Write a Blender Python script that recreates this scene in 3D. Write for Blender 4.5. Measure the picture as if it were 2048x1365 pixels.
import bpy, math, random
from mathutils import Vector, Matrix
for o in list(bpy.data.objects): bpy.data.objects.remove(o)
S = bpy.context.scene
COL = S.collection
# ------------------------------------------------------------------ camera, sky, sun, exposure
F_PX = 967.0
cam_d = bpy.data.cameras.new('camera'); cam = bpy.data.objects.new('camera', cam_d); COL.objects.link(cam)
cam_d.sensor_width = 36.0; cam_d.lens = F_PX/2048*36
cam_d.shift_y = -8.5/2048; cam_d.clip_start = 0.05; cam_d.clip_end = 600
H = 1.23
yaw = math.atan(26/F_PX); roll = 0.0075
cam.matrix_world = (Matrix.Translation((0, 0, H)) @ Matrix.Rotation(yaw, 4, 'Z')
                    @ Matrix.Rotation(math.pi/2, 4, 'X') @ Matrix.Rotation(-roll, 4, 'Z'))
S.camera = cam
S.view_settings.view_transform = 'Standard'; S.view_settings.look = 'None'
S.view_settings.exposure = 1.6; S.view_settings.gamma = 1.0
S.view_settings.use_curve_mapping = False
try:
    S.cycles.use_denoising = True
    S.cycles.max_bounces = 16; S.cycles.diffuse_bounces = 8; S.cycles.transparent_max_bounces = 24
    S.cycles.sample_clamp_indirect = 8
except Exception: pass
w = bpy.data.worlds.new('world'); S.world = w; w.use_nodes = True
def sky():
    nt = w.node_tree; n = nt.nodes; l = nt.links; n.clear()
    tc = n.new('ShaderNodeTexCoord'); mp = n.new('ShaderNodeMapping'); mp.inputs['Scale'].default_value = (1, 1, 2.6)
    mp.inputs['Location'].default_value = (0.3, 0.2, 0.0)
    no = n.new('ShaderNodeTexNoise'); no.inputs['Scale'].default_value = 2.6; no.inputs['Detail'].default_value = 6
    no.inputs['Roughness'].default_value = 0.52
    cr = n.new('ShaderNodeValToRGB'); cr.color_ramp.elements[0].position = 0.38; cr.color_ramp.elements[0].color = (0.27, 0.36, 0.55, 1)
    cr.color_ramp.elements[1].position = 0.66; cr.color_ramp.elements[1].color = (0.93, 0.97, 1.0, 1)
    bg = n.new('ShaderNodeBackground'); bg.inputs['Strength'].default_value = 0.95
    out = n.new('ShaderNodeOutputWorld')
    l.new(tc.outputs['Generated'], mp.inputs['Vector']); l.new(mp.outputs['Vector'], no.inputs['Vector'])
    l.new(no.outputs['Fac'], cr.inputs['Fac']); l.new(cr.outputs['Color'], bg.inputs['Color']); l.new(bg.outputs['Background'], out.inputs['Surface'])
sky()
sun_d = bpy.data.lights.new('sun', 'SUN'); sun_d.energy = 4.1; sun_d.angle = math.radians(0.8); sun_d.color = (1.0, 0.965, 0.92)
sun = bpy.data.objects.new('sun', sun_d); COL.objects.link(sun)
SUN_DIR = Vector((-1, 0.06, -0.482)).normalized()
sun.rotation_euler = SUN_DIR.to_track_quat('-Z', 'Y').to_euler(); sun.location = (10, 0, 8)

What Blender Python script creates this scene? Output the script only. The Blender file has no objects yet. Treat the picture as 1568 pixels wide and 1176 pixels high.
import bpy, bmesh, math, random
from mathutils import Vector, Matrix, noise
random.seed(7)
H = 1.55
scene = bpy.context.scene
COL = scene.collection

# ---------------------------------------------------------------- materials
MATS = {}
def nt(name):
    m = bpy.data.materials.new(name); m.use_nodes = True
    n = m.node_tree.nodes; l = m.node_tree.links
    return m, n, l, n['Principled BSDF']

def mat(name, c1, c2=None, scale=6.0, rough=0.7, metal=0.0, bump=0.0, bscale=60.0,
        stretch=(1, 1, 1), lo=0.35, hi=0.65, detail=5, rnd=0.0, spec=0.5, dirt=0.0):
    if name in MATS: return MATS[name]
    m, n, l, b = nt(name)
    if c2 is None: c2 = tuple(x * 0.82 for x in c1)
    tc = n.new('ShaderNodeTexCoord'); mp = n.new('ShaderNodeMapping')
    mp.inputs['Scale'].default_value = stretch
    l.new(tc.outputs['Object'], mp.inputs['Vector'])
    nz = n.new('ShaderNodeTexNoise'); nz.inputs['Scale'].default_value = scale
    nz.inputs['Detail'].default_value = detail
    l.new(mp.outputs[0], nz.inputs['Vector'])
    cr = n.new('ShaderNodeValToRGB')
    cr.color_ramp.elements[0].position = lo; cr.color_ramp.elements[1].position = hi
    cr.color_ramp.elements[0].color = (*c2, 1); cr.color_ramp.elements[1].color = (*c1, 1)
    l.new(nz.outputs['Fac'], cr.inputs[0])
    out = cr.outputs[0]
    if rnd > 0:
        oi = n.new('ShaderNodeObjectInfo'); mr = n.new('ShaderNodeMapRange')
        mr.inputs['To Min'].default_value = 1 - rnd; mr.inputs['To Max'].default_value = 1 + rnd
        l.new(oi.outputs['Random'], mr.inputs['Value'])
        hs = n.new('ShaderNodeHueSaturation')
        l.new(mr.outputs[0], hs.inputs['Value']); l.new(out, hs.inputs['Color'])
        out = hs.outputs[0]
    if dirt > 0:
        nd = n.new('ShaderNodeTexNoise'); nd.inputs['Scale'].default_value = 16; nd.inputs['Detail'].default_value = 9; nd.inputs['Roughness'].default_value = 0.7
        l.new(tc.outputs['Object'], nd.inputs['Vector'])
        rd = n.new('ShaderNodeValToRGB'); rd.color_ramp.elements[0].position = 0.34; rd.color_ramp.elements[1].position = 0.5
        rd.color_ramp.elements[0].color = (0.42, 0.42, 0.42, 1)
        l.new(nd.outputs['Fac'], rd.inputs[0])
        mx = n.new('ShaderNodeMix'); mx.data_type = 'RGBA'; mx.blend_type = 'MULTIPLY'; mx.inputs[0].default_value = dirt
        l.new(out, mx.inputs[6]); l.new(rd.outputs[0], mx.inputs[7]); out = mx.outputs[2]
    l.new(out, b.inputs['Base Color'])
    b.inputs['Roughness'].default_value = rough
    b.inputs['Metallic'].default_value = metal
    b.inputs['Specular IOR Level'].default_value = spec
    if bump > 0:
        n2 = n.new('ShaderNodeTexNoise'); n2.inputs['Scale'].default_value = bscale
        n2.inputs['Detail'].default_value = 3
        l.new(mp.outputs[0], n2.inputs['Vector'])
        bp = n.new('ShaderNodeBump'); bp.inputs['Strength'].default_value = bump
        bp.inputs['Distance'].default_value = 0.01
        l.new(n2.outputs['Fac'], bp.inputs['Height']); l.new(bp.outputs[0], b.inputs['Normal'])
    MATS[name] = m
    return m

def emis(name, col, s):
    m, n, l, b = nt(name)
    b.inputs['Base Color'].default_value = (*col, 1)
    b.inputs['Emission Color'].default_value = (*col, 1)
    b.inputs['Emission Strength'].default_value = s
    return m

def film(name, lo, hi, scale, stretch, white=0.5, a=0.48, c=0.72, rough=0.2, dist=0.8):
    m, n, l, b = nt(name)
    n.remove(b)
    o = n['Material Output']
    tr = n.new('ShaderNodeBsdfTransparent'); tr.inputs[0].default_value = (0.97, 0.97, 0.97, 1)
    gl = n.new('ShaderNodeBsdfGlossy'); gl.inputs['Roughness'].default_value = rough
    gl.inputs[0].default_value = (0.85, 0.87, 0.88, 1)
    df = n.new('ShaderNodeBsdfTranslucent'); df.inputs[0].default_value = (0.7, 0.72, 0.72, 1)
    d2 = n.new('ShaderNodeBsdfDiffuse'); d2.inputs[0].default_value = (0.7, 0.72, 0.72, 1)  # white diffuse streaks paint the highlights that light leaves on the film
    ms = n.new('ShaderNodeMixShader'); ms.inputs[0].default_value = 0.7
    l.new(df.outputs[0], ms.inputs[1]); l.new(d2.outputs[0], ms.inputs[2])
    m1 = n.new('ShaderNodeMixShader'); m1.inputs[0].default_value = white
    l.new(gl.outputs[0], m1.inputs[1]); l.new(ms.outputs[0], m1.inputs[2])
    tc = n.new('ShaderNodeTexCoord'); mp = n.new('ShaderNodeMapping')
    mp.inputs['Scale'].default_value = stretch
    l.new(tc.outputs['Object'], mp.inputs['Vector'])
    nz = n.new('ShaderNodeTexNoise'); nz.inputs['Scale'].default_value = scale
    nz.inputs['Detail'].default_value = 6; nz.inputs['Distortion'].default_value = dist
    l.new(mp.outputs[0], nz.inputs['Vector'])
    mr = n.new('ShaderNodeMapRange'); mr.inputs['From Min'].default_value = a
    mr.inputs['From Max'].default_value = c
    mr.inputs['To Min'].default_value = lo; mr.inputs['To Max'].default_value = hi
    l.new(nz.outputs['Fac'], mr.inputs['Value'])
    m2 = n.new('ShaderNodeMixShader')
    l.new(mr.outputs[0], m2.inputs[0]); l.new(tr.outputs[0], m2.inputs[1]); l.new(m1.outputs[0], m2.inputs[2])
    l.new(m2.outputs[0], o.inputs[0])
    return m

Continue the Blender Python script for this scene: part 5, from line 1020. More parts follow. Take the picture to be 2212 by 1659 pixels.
········
Look back at the entries above. Retype the line with "What Blender Python", the line with "return m, n, l, n['Principled BSDF']", and all lines in between.

What Blender Python script creates this scene? Output the script only. The Blender file has no objects yet. Treat the picture as 1568 pixels wide and 1176 pixels high.
import bpy, bmesh, math, random
from mathutils import Vector, Matrix, noise
random.seed(7)
H = 1.55
scene = bpy.context.scene
COL = scene.collection

# ---------------------------------------------------------------- materials
MATS = {}
def nt(name):
    m = bpy.data.materials.new(name); m.use_nodes = True
    n = m.node_tree.nodes; l = m.node_tree.links
    return m, n, l, n['Principled BSDF']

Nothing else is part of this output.